## START DATASET EXCERPT

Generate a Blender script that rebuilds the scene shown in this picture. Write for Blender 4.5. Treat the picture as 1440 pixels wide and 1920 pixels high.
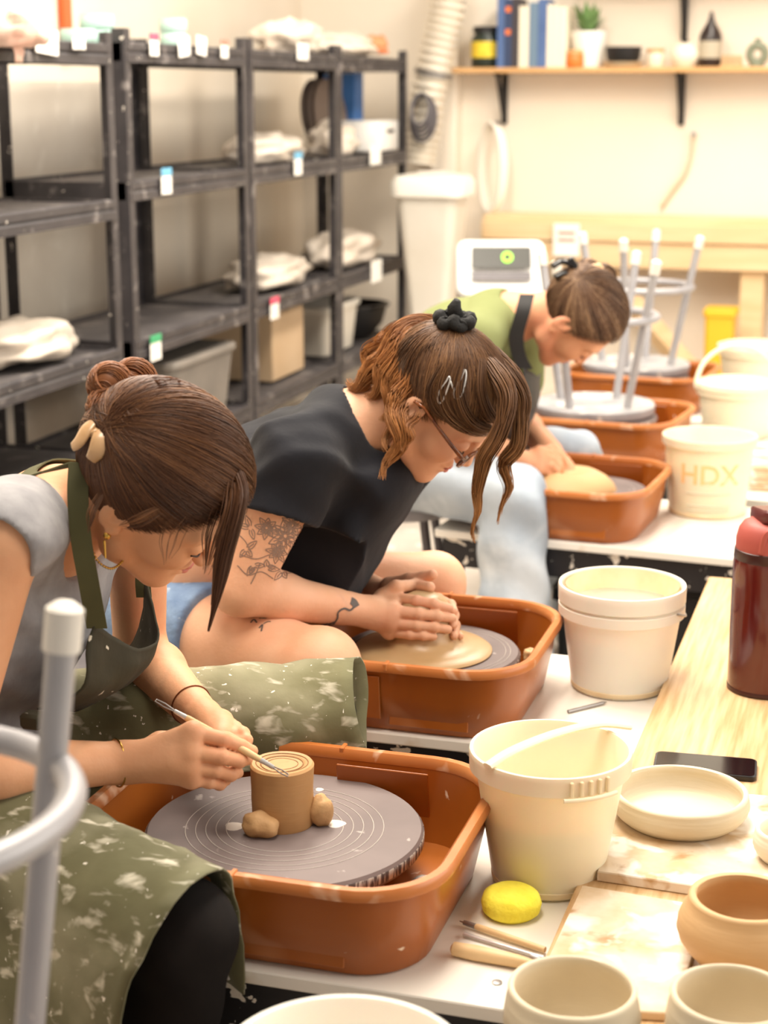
import bpy, bmesh, math, random
import numpy as np
from mathutils import Vector, Matrix, noise as mnoise

for o in list(bpy.data.objects):
    bpy.data.objects.remove(o, do_unlink=True)
scene = bpy.context.scene
COL = scene.collection
rnd = random.Random(7)
R = math.radians

# ------------------------------------------------------------------ camera
CAM_H = 1.43
PITCH = math.atan(788 / 3200.0)
YAW = R(16.9)
cam_data = bpy.data.cameras.new('camera')
cam = bpy.data.objects.new('camera', cam_data)
COL.objects.link(cam)
cam.location = (0, 0, CAM_H)
cam.rotation_euler = (math.pi / 2 - PITCH, 0, YAW)
cam_data.sensor_fit = 'VERTICAL'
cam_data.sensor_height = 36.0
cam_data.sensor_width = 27.0
cam_data.lens = 60.0
cam_data.clip_start = 0.05
cam_data.dof.use_dof = True
cam_data.dof.focus_distance = 2.35
cam_data.dof.aperture_fstop = 4.5
scene.camera = cam

# ------------------------------------------------------------------ world and light
world = bpy.data.worlds.new('world')
scene.world = world
world.use_nodes = True
bg = world.node_tree.nodes['Background']
bg.inputs[0].default_value = (1.0, 0.90, 0.79, 1)
bg.inputs[1].default_value = 0.27

def area_light(name, loc, rot, sx, sy, power, col):
    d = bpy.data.lights.new(name, 'AREA')
    d.shape = 'RECTANGLE'
    d.size = sx
    d.size_y = sy
    d.energy = power
    d.color = col
    o = bpy.data.objects.new(name, d)
    o.location = loc
    o.rotation_euler = rot
    COL.objects.link(o)
    return o

WARM = (1.0, 0.90, 0.77)
# ceiling fluorescent panels and the big window on the right-hand side of the studio
area_light('ceiling_panel_light', (-0.6, 2.2, 3.0), (0, 0, 0), 0.6, 2.4, 58, WARM)
area_light('ceiling_panel_light', (-0.4, 5.6, 3.0), (0, 0, 0), 0.6, 2.4, 64, WARM)
area_light('ceiling_panel_light', (-1.5, 4.0, 3.0), (0, 0, 0), 0.6, 2.4, 84, WARM)
area_light('window_light', (3.2, 3.6, 1.9), (0, R(78), 0), 2.2, 5.0, 100, (1.0, 0.93, 0.83))

vs = scene.view_settings
vs.view_transform = 'Standard'
vs.look = 'None'
vs.gamma = 1.0
vs.use_curve_mapping = False
vs.exposure = 0.62

# ------------------------------------------------------------------ helpers: layout
FPX = 3200.0
FWD = np.array([-math.sin(YAW) * math.cos(PITCH), math.cos(YAW) * math.cos(PITCH), -math.sin(PITCH)])
RGT = np.array([math.cos(YAW), math.sin(YAW), 0.0])
UPV = np.cross(RGT, FWD)
EYE = np.array([0, 0, CAM_H])
def ray(u, v): return FWD + RGT * (u - 720) / FPX - UPV * (v - 960) / FPX
def at_d(u, v, D): return EYE + ray(u, v) * D
def at_z(u, v, z):
    r = ray(u, v); return EYE + r * ((z - CAM_H) / r[2])
def at_y(u, v, y):
    r = ray(u, v); return EYE + r * (y / r[1])
def at_x(u, v, x):
    r = ray(u, v); return EYE + r * (x / r[0])

# ------------------------------------------------------------------ helpers: materials
def lin(c):
    out = []
    for x in c[:3]:
        x = x / 255.0
        out.append(x / 12.92 if x <= 0.04045 else ((x + 0.055) / 1.055) ** 2.4)
    return (out[0], out[1], out[2], 1.0)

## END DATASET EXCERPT

**WHAT YOU ARE ASKED TO DO**
Each line above is to be copied verbatim. Drop any image from the copy.

**TASK SOLUTION**
Generate a Blender script that rebuilds the scene shown in this picture. Write for Blender 4.5. Treat the picture as 1440 pixels wide and 1920 pixels high.
import bpy, bmesh, math, random
import numpy as np
from mathutils import Vector, Matrix, noise as mnoise

for o in list(bpy.data.objects):
    bpy.data.objects.remove(o, do_unlink=True)
scene = bpy.context.scene
COL = scene.collection
rnd = random.Random(7)
R = math.radians

# ------------------------------------------------------------------ camera
CAM_H = 1.43
PITCH = math.atan(788 / 3200.0)
YAW = R(16.9)
cam_data = bpy.data.cameras.new('camera')
cam = bpy.data.objects.new('camera', cam_data)
COL.objects.link(cam)
cam.location = (0, 0, CAM_H)
cam.rotation_euler = (math.pi / 2 - PITCH, 0, YAW)
cam_data.sensor_fit = 'VERTICAL'
cam_data.sensor_height = 36.0
cam_data.sensor_width = 27.0
cam_data.lens = 60.0
cam_data.clip_start = 0.05
cam_data.dof.use_dof = True
cam_data.dof.focus_distance = 2.35
cam_data.dof.aperture_fstop = 4.5
scene.camera = cam

# ------------------------------------------------------------------ world and light
world = bpy.data.worlds.new('world')
scene.world = world
world.use_nodes = True
bg = world.node_tree.nodes['Background']
bg.inputs[0].default_value = (1.0, 0.90, 0.79, 1)
bg.inputs[1].default_value = 0.27

def area_light(name, loc, rot, sx, sy, power, col):
    d = bpy.data.lights.new(name, 'AREA')
    d.shape = 'RECTANGLE'
    d.size = sx
    d.size_y = sy
    d.energy = power
    d.color = col
    o = bpy.data.objects.new(name, d)
    o.location = loc
    o.rotation_euler = rot
    COL.objects.link(o)
    return o

WARM = (1.0, 0.90, 0.77)
# ceiling fluorescent panels and the big window on the right-hand side of the studio
area_light('ceiling_panel_light', (-0.6, 2.2, 3.0), (0, 0, 0), 0.6, 2.4, 58, WARM)
area_light('ceiling_panel_light', (-0.4, 5.6, 3.0), (0, 0, 0), 0.6, 2.4, 64, WARM)
area_light('ceiling_panel_light', (-1.5, 4.0, 3.0), (0, 0, 0), 0.6, 2.4, 84, WARM)
area_light('window_light', (3.2, 3.6, 1.9), (0, R(78), 0), 2.2, 5.0, 100, (1.0, 0.93, 0.83))

vs = scene.view_settings
vs.view_transform = 'Standard'
vs.look = 'None'
vs.gamma = 1.0
vs.use_curve_mapping = False
vs.exposure = 0.62

# ------------------------------------------------------------------ helpers: layout
FPX = 3200.0
FWD = np.array([-math.sin(YAW) * math.cos(PITCH), math.cos(YAW) * math.cos(PITCH), -math.sin(PITCH)])
RGT = np.array([math.cos(YAW), math.sin(YAW), 0.0])
UPV = np.cross(RGT, FWD)
EYE = np.array([0, 0, CAM_H])
def ray(u, v): return FWD + RGT * (u - 720) / FPX - UPV * (v - 960) / FPX
def at_d(u, v, D): return EYE + ray(u, v) * D
def at_z(u, v, z):
    r = ray(u, v); return EYE + r * ((z - CAM_H) / r[2])
def at_y(u, v, y):
    r = ray(u, v); return EYE + r * (y / r[1])
def at_x(u, v, x):
    r = ray(u, v); return EYE + r * (x / r[0])

# ------------------------------------------------------------------ helpers: materials
def lin(c):
    out = []
    for x in c[:3]:
        x = x / 255.0
        out.append(x / 12.92 if x <= 0.04045 else ((x + 0.055) / 1.055) ** 2.4)
    return (out[0], out[1], out[2], 1.0)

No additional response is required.